Of course, if you also happen to be a teacher or engineer, broadcaster, public worker or employer of a credit union-sponsoring group, you can qualify the old-fashioned way too. That could leave you with access to a dozen credit unions or more.

Why go through the trouble of seeking out a credit union when you could far more easily just wander into a bank? There's a good chance that you could drop the cost of a revolving credit card balance by 1 percentage point if you do. Your new-car loan could be about 1.5 percentage points cheaper than if you financed through a bank.

And, although deposit rates are pretty paltry everywhere, they're about 25% better on average at credit unions than banks, according to Datatrac, which does a daily survey for the Credit Union National Assn.

Six of the 10 top-earning checking accounts offered through www.checkingfinder.com were offered through credit unions, in a recent survey, said Don Shafer, chairman of BancVue in Austin, Texas.

Although there are strings attached to the super-high-rate accounts -- such as having to sign up for direct deposit and use your debit card -- the rates ranged from 3.4% to 5%, about twice what you could earn on a certificate of deposit today, Shafer said. And unlike some bank deals, these aren't "teaser" rates destined to evaporate in a month or two, he added.
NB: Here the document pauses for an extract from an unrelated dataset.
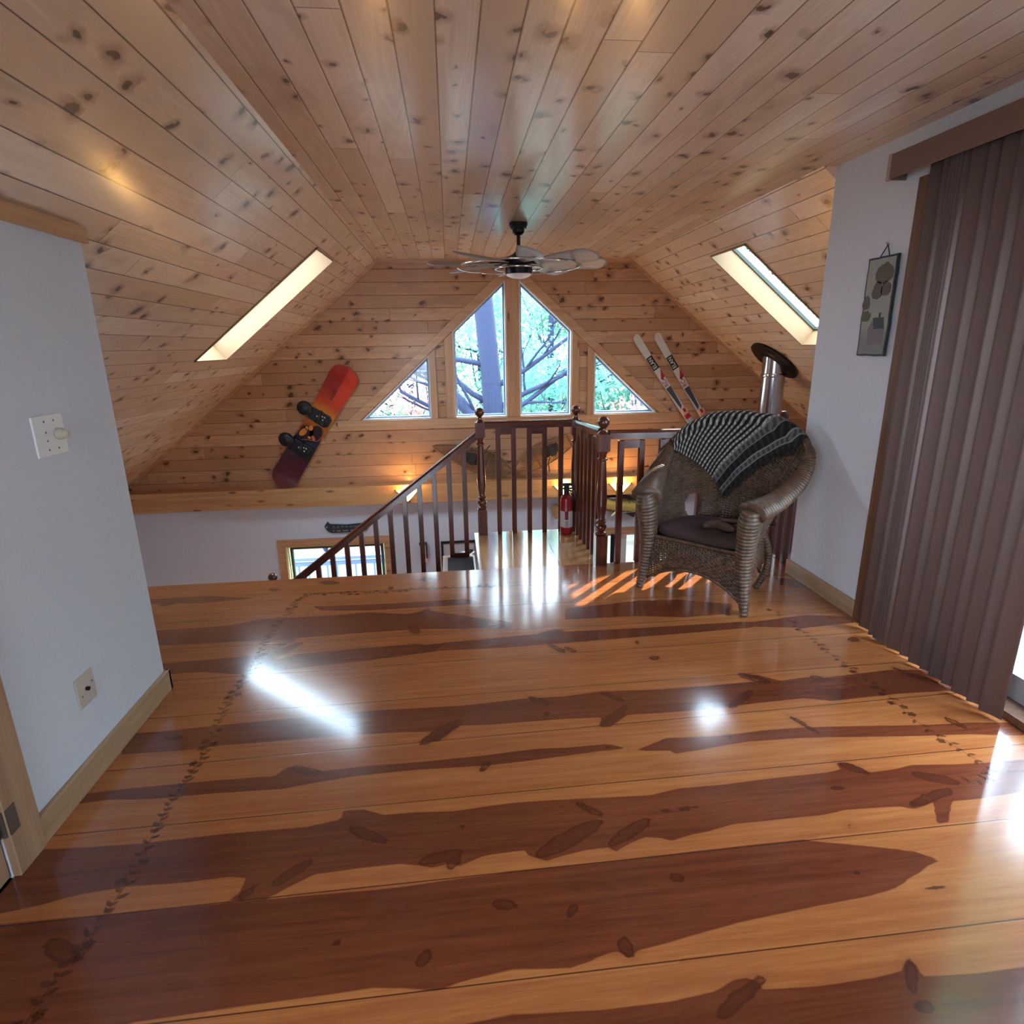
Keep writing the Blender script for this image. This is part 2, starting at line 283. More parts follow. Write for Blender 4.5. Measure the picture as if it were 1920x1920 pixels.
KNOTS=[[(-1.078,1.366),(-1.082,1.349),(-1.107,1.345),(-1.144,1.355),(-1.18,1.376),(-1.201,1.4),(-1.199,1.418),(-1.174,1.423),(-1.135,1.412),(-1.099,1.39)],[(-.361,1.323),(-.361,1.316),(-.368,1.31),(-.378,1.307),(-.389,1.308),(-.395,1.313),(-.395,1.321),(-.388,1.327),(-.378,1.33),(-.367,1.329)],[(-.113,1.266),(-.108,1.253),(-.114,1.236),(-.128,1.224),(-.144,1.219),(-.157,1.225),(-.161,1.238),(-.156,1.254),(-.142,1.267),(-.126,1.272)],[(.139,1.374),(.128,1.365),(.106,1.363),(.08,1.368),(.059,1.38),(.053,1.393),(.063,1.402),(.086,1.405),(.112,1.399),(.133,1.387)],[(-.029,1.561),(-.028,1.547),(-.037,1.532),(-.051,1.521),(-.067,1.519),(-.077,1.527),(-.078,1.54),(-.07,1.555),(-.055,1.566),(-.039,1.568)],[(.099,2.012),(.099,2.0),(.09,1.983),(.076,1.969),(.062,1.962),(.054,1.966),(.054,1.978),(.063,1.995),(.077,2.009),(.091,2.016)],[(-.572,2.022),(-.583,2.016),(-.615,2.024),(-.654,2.043),(-.687,2.066),(-.7,2.083),(-.688,2.089),(-.656,2.08),(-.616,2.061),(-.584,2.039)],[(-.266,1.655),(-.283,1.65),(-.322,1.662),(-.369,1.688),(-.407,1.718),(-.42,1.741),(-.403,1.747),(-.363,1.733),(-.315,1.707),(-.278,1.677)],[(-.02,1.591),(-.032,1.574),(-.068,1.558),(-.114,1.548),(-.153,1.549),(-.17,1.559),(-.16,1.575),(-.124,1.592),(-.078,1.602),(-.038,1.601)],[(-.502,1.617),(-.506,1.597),(-.53,1.568),(-.564,1.542),(-.596,1.527),(-.614,1.53),(-.611,1.548),(-.589,1.577),(-.555,1.604),(-.521,1.62)],[(-.654,1.548),(-.653,1.535),(-.662,1.514),(-.678,1.494),(-.695,1.482),(-.706,1.482),(-.707,1.495),(-.698,1.515),(-.682,1.535),(-.665,1.548)],[(-.007,1.693),(-.01,1.688),(-.016,1.685),(-.024,1.686),(-.03,1.69),(-.033,1.696),(-.03,1.701),(-.024,1.704),(-.016,1.703),(-.009,1.699)],[(.664,1.404),(.654,1.397),(.639,1.395),(.624,1.4),(.616,1.41),(.616,1.421),(.626,1.429),(.641,1.431),(.656,1.425),(.665,1.415)],[(.314,1.359),(.316,1.348),(.308,1.334),(.295,1.321),(.281,1.316),(.271,1.319),(.27,1.33),(.277,1.344),(.29,1.357),(.304,1.363)],[(.431,1.183),(.416,1.183),(.402,1.195),(.395,1.215),(.396,1.236),(.407,1.248),(.422,1.248),(.436,1.236),(.443,1.215),(.441,1.195)],[(1.11,1.01),(1.102,1.017),(1.106,1.037),(1.121,1.063),(1.142,1.085),(1.159,1.093),(1.167,1.086),(1.162,1.065),(1.146,1.039),(1.126,1.018)],[(1.216,1.363),(1.21,1.358),(1.201,1.355),(1.193,1.356),(1.188,1.36),(1.19,1.366),(1.196,1.371),(1.205,1.373),(1.213,1.373),(1.217,1.368)],[(1.787,1.659),(1.757,1.639),(1.696,1.617),(1.628,1.6),(1.578,1.595),(1.564,1.604),(1.591,1.622),(1.651,1.645),(1.721,1.662),(1.773,1.668)],[(.636,1.653),(.621,1.628),(.577,1.594),(.522,1.565),(.477,1.551),(.457,1.557),(.47,1.581),(.512,1.614),(.568,1.644),(.616,1.66)],[(.475,1.666),(.451,1.632),(.384,1.587),(.303,1.549),(.237,1.531),(.208,1.538),(.226,1.569),(.288,1.613),(.371,1.654),(.444,1.675)],[(1.546,1.766),(1.531,1.765),(1.506,1.779),(1.481,1.803),(1.466,1.828),(1.466,1.844),(1.482,1.845),(1.508,1.83),(1.533,1.806),(1.547,1.782)],[(.766,1.099),(.751,1.078),(.706,1.049),(.65,1.023),(.603,1.009),(.582,1.012),(.594,1.03),(.636,1.058),(.693,1.085),(.743,1.101)],[(1.84,1.678),(1.814,1.674),(1.77,1.686),(1.725,1.709),(1.695,1.736),(1.693,1.756),(1.719,1.761),(1.764,1.748),(1.81,1.724),(1.839,1.697)],[(1.453,1.286),(1.443,1.283),(1.421,1.282),(1.394,1.283),(1.374,1.285),(1.368,1.288),(1.378,1.29),(1.401,1.291),(1.427,1.29),(1.447,1.288)],[(1.133,.975),(1.12,.968),(1.104,.967),(1.09,.971),(1.084,.979),(1.088,.989),(1.101,.995),(1.117,.997),(1.131,.993),(1.137,.984)],[(1.296,1.53),(1.292,1.53),(1.291,1.535),(1.292,1.543),(1.296,1.55),(1.301,1.553),(1.304,1.553),(1.305,1.548),(1.304,1.54),(1.3,1.533)],[(1.399,1.711),(1.39,1.706),(1.373,1.704),(1.355,1.706),(1.342,1.712),(1.341,1.718),(1.35,1.724),(1.368,1.726),(1.386,1.724),(1.398,1.718)],[(.832,1.682),(.813,1.677),(.768,1.673),(.713,1.673),(.67,1.675),(.655,1.68),(.673,1.685),(.718,1.689),(.773,1.69),(.816,1.687)],[(.476,1.684),(.462,1.682),(.438,1.695),(.41,1.718),(.391,1.742),(.388,1.759),(.402,1.761),(.428,1.747),(.455,1.723),(.474,1.699)],[(-1.85,3.855),(-1.848,3.827),(-1.864,3.797),(-1.892,3.775),(-1.922,3.771),(-1.941,3.785),(-1.944,3.812),(-1.928,3.843),(-1.9,3.865),(-1.87,3.87)],[(-1.158,3.465),(-1.162,3.443),(-1.188,3.424),(-1.224,3.416),(-1.258,3.422),(-1.276,3.44),(-1.272,3.462),(-1.247,3.481),(-1.21,3.489),(-1.176,3.483)],[(-1.238,3.256),(-1.237,3.238),(-1.244,3.229),(-1.258,3.231),(-1.272,3.243),(-1.283,3.262),(-1.284,3.279),(-1.277,3.289),(-1.263,3.287),(-1.248,3.275)],[(-.234,3.174),(-.247,3.159),(-.27,3.168),(-.294,3.199),(-.31,3.241),(-.312,3.277),(-.299,3.294),(-.276,3.284),(-.252,3.252),(-.236,3.21)],[(-.182,3.497),(-.185,3.466),(-.203,3.426),(-.23,3.392),(-.254,3.378),(-.268,3.387),(-.265,3.417),(-.248,3.457),(-.221,3.492),(-.196,3.507)],[(.149,3.258),(.144,3.241),(.133,3.232),(.12,3.234),(.11,3.246),(.106,3.263),(.111,3.28),(.123,3.289),(.136,3.287),(.146,3.275)],[(-.11,2.997),(-.121,2.974),(-.152,2.956),(-.191,2.95),(-.224,2.958),(-.239,2.976),(-.229,2.999),(-.198,3.017),(-.158,3.024),(-.124,3.016)],[(.603,3.086),(.587,3.058),(.55,3.033),(.506,3.02),(.472,3.024),(.459,3.043),(.474,3.071),(.511,3.097),(.556,3.11),(.591,3.106)],[(.567,2.834),(.553,2.833),(.529,2.853),(.501,2.888),(.482,2.924),(.479,2.948),(.492,2.949),(.518,2.928),(.545,2.893),(.564,2.857)],[(.396,2.37),(.382,2.364),(.357,2.372),(.328,2.394),(.308,2.419),(.303,2.44),(.317,2.447),(.343,2.438),(.372,2.416),(.392,2.39)],[(.389,2.306),(.384,2.297),(.375,2.292),(.365,2.293),(.358,2.3),(.357,2.31),(.361,2.319),(.37,2.324),(.38,2.322),(.387,2.316)],[(.089,2.016),(.09,2.004),(.084,1.987),(.073,1.972),(.062,1.963),(.054,1.964),(.053,1.975),(.059,1.992),(.07,2.008),(.081,2.017)],[(-.549,2.026),(-.561,2.02),(-.591,2.025),(-.631,2.039),(-.663,2.058),(-.677,2.073),(-.666,2.079),(-.634,2.074),(-.595,2.059),(-.562,2.041)],[(-1.062,2.844),(-1.061,2.826),(-1.07,2.816),(-1.085,2.818),(-1.101,2.831),(-1.111,2.85),(-1.112,2.869),(-1.103,2.879),(-1.088,2.877),(-1.072,2.863)],[(-.842,4.025),(-.852,4.005),(-.885,3.997),(-.929,4.003),(-.967,4.021),(-.985,4.045),(-.976,4.064),(-.942,4.073),(-.898,4.067),(-.86,4.048)],[(-.446,3.87),(-.448,3.856),(-.456,3.848),(-.467,3.849),(-.477,3.86),(-.482,3.875),(-.48,3.89),(-.472,3.898),(-.461,3.896),(-.451,3.886)],[(-.143,3.986),(-.156,3.964),(-.191,3.954),(-.235,3.96),(-.271,3.98),(-.286,4.006),(-.273,4.028),(-.238,4.038),(-.193,4.032),(-.157,4.012)],[(-1.229,3.949),(-1.234,3.937),(-1.251,3.932),(-1.276,3.935),(-1.298,3.946),(-1.309,3.96),(-1.305,3.971),(-1.287,3.977),(-1.263,3.973),(-1.24,3.962)],[(-.402,2.336),(-.415,2.329),(-.45,2.322),(-.493,2.317),(-.529,2.316),(-.543,2.32),(-.531,2.326),(-.497,2.334),(-.453,2.339),(-.417,2.34)],[(-.826,3.378),(-.827,3.368),(-.832,3.363),(-.84,3.364),(-.848,3.371),(-.852,3.381),(-.852,3.391),(-.847,3.396),(-.839,3.395),(-.831,3.388)],[(-.582,3.335),(-.584,3.323),(-.591,3.315),(-.602,3.317),(-.611,3.326),(-.617,3.34),(-.615,3.353),(-.608,3.36),(-.597,3.359),(-.587,3.349)],[(-.517,3.46),(-.521,3.448),(-.533,3.442),(-.55,3.445),(-.564,3.454),(-.571,3.467),(-.567,3.479),(-.555,3.485),(-.538,3.482),(-.524,3.473)],[(-1.484,3.324),(-1.485,3.317),(-1.494,3.314),(-1.507,3.316),(-1.519,3.322),(-1.526,3.33),(-1.525,3.337),(-1.516,3.34),(-1.503,3.338),(-1.49,3.332)],[(-1.202,2.326),(-1.206,2.317),(-1.224,2.313),(-1.249,2.316),(-1.272,2.325),(-1.285,2.336),(-1.281,2.345),(-1.263,2.349),(-1.237,2.346),(-1.214,2.337)],[(.002,2.339),(-.0,2.33),(-.007,2.325),(-.015,2.326),(-.021,2.333),(-.023,2.343),(-.021,2.352),(-.014,2.357),(-.006,2.356),(.0,2.349)],[(-.005,2.309),(-.017,2.273),(-.061,2.223),(-.117,2.177),(-.166,2.153),(-.19,2.158),(-.18,2.19),(-.14,2.239),(-.082,2.287),(-.03,2.314)],[(-.899,3.282),(-.911,3.238),(-.955,3.159),(-1.012,3.078),(-1.061,3.025),(-1.085,3.016),(-1.076,3.054),(-1.037,3.128),(-.979,3.211),(-.926,3.272)],[(2.204,2.761),(2.187,2.75),(2.166,2.748),(2.148,2.757),(2.141,2.773),(2.147,2.791),(2.164,2.803),(2.185,2.805),(2.203,2.796),(2.211,2.779)],[(1.048,2.718),(1.038,2.706),(1.02,2.701),(1.002,2.703),(.99,2.713),(.988,2.726),(.998,2.738),(1.016,2.744),(1.035,2.742),(1.047,2.732)],[(.985,2.882),(.978,2.877),(.971,2.881),(.966,2.892),(.965,2.906),(.968,2.918),(.974,2.922),(.982,2.918),(.987,2.907),(.988,2.893)],[(1.498,2.418),(1.476,2.413),(1.439,2.429),(1.4,2.46),(1.374,2.495),(1.371,2.52),(1.394,2.526),(1.432,2.509),(1.472,2.477),(1.497,2.442)],[(.746,2.357),(.732,2.355),(.705,2.37),(.676,2.397),(.655,2.425),(.65,2.444),(.665,2.447),(.692,2.431),(.722,2.404),(.742,2.376)],[(.756,2.315),(.741,2.284),(.699,2.24),(.647,2.199),(.604,2.178),(.586,2.183),(.598,2.212),(.638,2.255),(.691,2.297),(.737,2.321)],[(1.382,2.369),(1.362,2.34),(1.314,2.298),(1.258,2.261),(1.214,2.242),(1.198,2.246),(1.215,2.274),(1.261,2.315),(1.319,2.353),(1.366,2.375)],[(1.783,2.284),(1.758,2.258),(1.73,2.243),(1.709,2.246),(1.702,2.265),(1.713,2.292),(1.737,2.319),(1.767,2.334),(1.789,2.331),(1.795,2.312)],[(1.499,2.013),(1.488,2.022),(1.468,2.056),(1.447,2.102),(1.432,2.145),(1.431,2.166),(1.444,2.156),(1.465,2.12),(1.486,2.073),(1.499,2.032)],[(1.121,2.045),(1.114,2.036),(1.104,2.031),(1.096,2.033),(1.092,2.039),(1.093,2.048),(1.1,2.057),(1.109,2.061),(1.118,2.06),(1.122,2.054)],[(1.533,1.773),(1.516,1.771),(1.491,1.783),(1.467,1.806),(1.453,1.831),(1.454,1.848),(1.471,1.85),(1.497,1.837),(1.521,1.814),(1.535,1.789)],[(.599,2.042),(.595,2.036),(.588,2.033),(.581,2.034),(.576,2.038),(.576,2.045),(.579,2.05),(.586,2.053),(.594,2.053),(.598,2.048)],[(1.784,2.409),(1.769,2.401),(1.745,2.404),(1.723,2.416),(1.71,2.433),(1.711,2.449),(1.727,2.457),(1.751,2.454),(1.773,2.441),(1.786,2.424)],[(1.648,3.159),(1.628,3.154),(1.603,3.179),(1.582,3.227),(1.573,3.279),(1.58,3.316),(1.601,3.321),(1.627,3.294),(1.648,3.245),(1.656,3.193)],[(.623,2.837),(.612,2.83),(.594,2.838),(.575,2.857),(.562,2.881),(.561,2.9),(.572,2.906),(.59,2.898),(.61,2.879),(.622,2.855)],[(2.247,2.329),(2.231,2.334),(2.206,2.366),(2.181,2.413),(2.167,2.457),(2.168,2.481),(2.185,2.475),(2.211,2.441),(2.235,2.394),(2.249,2.351)],[(2.136,1.979),(2.125,1.981),(2.11,2.0),(2.097,2.028),(2.092,2.055),(2.096,2.07),(2.107,2.068),(2.123,2.048),(2.135,2.02),(2.14,1.993)]]
SEAMS=[(.0033,1.1607),(.0073,1.4915),(.0103,1.8355),(.0231,2.1756),(.0078,2.5018),(.0094,2.8281),(-.0106,3.1403),(-.0108,3.4883),(-.0414,3.8159)]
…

Are your deposits as safe in a credit union as they are in a bank? Absolutely, Long said. They're backed by the National Credit Union Share Insurance Fund, which is a sister agency to the Federal Deposit Insurance Corp. and mimics FDIC rules. That means that each account owner gets up to $250,000 in coverage this year.

However, if you are wise, you'll shop for a credit union just like you'd shop for a good bank. The services, rates and fees of institutions can vary widely.

The best way to shop is to start with a list of the things you want -- free online banking, perhaps; fee-free access to your cash through automated teller machines; a home equity line of credit; auto loan or loan for your business, maybe. Turn your list into a grid, with the services you want scrolling down the left margin, and columns for at least five credit unions where you'll check rates and terms.

Now find a group of credit unions that will accept you for membership by using the search tool at www.creditunion.coop. The search tool provides general information about each credit union, including the parameters of membership when the credit union opened. Many have since vastly expanded their membership, Long said. So, you'll have to click on a link to the credit union's home site to determine whether you can join.

When you find an institution that will take you, pull out your checklist. Most provide information about their rates and fees right on their websites. If you're efficient, this cost comparison will take about half an hour.